BY CONNOR BURNS ’13
Senior Staff Writer

Scandal happens. It happens in Columbia when Secret Service agents just can’t agree about the price of the sexual act with some prostitutes, or when John Edwards misuses campaign funds. It can happen when a multinational wishes to aggressively expand in a land ruled by a quasi-failed government.

It also apparently happens when a young boy dons a hoodie in a gated community. Really, it can happen anywhere, and there’s not any especially good metric by which to gauge it. Scandals come in all shapes and sizes, but they are everywhere all the time, even on this campus.

The usual scheme of things can be easily disrupted. We notice this with equal ease and comment on it endlessly. What we have more trouble identifying as a society are long-term trends that meaningfully affect the shape of the world in which we live.

Occasionally our little controversies help to illustrate larger narratives, but more often than not we fail to see that. The front page indicates what happened yesterday, but it can also inform us of what the world will look like in five or 10 years. Few things are more difficult than divination; maybe that’s why we prefer to talk about what happened yesterday than what will possibly happen tomorrow.

As college students we often seem to prefer referencing Nickelodeon and reminiscing about the good ol’ days of freshman year rather than talk about that big scary place called the “real world.”
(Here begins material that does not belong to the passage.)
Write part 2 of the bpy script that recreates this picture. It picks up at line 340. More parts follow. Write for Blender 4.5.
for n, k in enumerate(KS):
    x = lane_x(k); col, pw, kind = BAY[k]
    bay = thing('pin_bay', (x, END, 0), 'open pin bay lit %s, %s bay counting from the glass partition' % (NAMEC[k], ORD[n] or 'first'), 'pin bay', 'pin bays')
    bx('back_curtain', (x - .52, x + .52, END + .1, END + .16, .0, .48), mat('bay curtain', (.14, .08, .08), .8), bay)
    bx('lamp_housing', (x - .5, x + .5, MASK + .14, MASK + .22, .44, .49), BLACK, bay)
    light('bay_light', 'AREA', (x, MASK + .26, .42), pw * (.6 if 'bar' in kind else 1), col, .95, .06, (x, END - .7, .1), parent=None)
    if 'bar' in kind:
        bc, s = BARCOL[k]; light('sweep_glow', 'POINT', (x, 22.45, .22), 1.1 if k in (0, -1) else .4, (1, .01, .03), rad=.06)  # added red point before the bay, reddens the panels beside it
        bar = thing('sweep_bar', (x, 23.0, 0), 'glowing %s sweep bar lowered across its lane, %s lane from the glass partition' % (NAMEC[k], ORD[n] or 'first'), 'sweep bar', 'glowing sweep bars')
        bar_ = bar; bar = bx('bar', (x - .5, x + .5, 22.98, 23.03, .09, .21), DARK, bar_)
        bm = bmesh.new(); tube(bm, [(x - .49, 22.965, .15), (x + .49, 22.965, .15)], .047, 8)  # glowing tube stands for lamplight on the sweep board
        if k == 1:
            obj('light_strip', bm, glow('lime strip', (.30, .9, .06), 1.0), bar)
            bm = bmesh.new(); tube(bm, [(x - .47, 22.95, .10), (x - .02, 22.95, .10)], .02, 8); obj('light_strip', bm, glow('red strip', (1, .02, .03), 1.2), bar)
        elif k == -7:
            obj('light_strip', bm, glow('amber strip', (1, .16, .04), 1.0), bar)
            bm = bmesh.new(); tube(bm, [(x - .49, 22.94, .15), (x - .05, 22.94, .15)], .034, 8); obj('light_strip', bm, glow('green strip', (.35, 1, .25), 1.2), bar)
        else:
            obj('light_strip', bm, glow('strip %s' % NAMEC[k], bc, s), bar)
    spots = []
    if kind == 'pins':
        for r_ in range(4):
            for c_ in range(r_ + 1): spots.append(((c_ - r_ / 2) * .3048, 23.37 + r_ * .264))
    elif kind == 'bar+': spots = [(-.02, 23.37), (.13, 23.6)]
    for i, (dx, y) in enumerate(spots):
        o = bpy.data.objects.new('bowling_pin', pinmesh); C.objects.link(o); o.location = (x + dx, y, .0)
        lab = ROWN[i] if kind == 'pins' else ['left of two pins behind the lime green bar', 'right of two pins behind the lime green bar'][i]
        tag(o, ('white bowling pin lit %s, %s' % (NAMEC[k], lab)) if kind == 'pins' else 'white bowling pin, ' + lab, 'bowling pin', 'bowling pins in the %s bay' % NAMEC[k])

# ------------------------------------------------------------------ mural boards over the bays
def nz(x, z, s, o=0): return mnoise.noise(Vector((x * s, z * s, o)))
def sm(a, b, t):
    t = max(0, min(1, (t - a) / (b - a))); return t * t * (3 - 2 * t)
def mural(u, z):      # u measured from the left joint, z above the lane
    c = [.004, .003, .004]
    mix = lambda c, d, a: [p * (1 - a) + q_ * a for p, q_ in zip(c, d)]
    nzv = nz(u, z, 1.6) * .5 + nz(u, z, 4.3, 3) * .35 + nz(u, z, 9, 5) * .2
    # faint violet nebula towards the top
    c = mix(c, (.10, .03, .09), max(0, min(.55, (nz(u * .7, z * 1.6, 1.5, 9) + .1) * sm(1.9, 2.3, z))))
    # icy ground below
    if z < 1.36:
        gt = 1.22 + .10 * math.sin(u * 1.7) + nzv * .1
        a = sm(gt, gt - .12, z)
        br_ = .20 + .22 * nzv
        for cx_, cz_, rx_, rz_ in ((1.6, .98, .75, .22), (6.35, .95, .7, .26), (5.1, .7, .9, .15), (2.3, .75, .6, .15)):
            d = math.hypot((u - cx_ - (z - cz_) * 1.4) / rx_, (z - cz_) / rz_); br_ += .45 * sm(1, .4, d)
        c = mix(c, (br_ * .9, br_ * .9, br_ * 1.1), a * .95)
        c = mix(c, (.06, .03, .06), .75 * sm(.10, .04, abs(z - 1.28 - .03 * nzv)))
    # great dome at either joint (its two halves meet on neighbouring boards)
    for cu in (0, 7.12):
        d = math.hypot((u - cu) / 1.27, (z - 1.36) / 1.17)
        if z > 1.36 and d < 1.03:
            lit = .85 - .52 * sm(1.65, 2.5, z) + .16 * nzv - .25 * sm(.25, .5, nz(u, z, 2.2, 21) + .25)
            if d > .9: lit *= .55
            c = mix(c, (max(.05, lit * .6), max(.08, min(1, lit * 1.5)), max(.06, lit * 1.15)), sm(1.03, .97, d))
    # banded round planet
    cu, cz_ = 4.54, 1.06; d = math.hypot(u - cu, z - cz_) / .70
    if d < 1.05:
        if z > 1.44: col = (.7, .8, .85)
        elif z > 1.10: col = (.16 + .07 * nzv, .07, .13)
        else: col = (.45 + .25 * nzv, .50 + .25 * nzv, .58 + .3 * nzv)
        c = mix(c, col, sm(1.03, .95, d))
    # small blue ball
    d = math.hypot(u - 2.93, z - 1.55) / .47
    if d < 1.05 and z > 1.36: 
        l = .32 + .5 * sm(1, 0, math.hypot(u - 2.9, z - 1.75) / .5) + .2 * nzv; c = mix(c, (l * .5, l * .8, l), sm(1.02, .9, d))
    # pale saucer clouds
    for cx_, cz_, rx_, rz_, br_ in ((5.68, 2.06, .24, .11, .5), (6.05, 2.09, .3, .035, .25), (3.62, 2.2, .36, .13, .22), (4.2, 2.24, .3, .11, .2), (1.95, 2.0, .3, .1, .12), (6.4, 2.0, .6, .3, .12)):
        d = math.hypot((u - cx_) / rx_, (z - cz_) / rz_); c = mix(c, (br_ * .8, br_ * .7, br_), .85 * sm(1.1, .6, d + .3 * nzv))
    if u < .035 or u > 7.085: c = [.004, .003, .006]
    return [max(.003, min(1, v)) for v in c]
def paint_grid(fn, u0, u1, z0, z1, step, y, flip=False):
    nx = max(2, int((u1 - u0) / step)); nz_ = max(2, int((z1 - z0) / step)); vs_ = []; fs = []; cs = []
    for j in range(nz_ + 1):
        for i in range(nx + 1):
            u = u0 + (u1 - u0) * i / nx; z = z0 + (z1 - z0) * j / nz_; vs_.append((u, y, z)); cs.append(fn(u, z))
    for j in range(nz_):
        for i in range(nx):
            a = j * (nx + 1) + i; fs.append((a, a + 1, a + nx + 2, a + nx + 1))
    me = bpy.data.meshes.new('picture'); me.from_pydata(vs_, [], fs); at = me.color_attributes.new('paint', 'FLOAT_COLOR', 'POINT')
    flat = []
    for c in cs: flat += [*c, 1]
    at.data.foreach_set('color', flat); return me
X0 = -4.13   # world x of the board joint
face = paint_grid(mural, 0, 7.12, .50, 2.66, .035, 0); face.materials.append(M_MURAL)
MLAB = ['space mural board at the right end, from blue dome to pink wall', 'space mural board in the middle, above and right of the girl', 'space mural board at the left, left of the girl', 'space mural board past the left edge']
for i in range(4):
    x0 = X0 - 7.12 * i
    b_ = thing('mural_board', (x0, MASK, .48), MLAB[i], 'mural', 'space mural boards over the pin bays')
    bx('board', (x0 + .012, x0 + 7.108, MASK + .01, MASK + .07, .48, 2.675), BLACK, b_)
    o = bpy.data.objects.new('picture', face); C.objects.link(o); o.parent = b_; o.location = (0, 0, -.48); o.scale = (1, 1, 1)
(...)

We fail to notice the shapes of our own lives, often looking back on them with undue regret and despair, or perhaps misplaced self-assuredness instead. We barely recall our childhoods as we attempt to decipher the entire history of the world and its workings in our liberal-arts studies. Our school’s premise may be to guide us into becoming better self-informed, and better informed about our world. Really, we’re here to become better and more well-rounded people.

We often fail to improve, or even to obey basic moral or legal standards. We transform these failures into lessons that inform us, but that’s very difficult. Too difficult perhaps.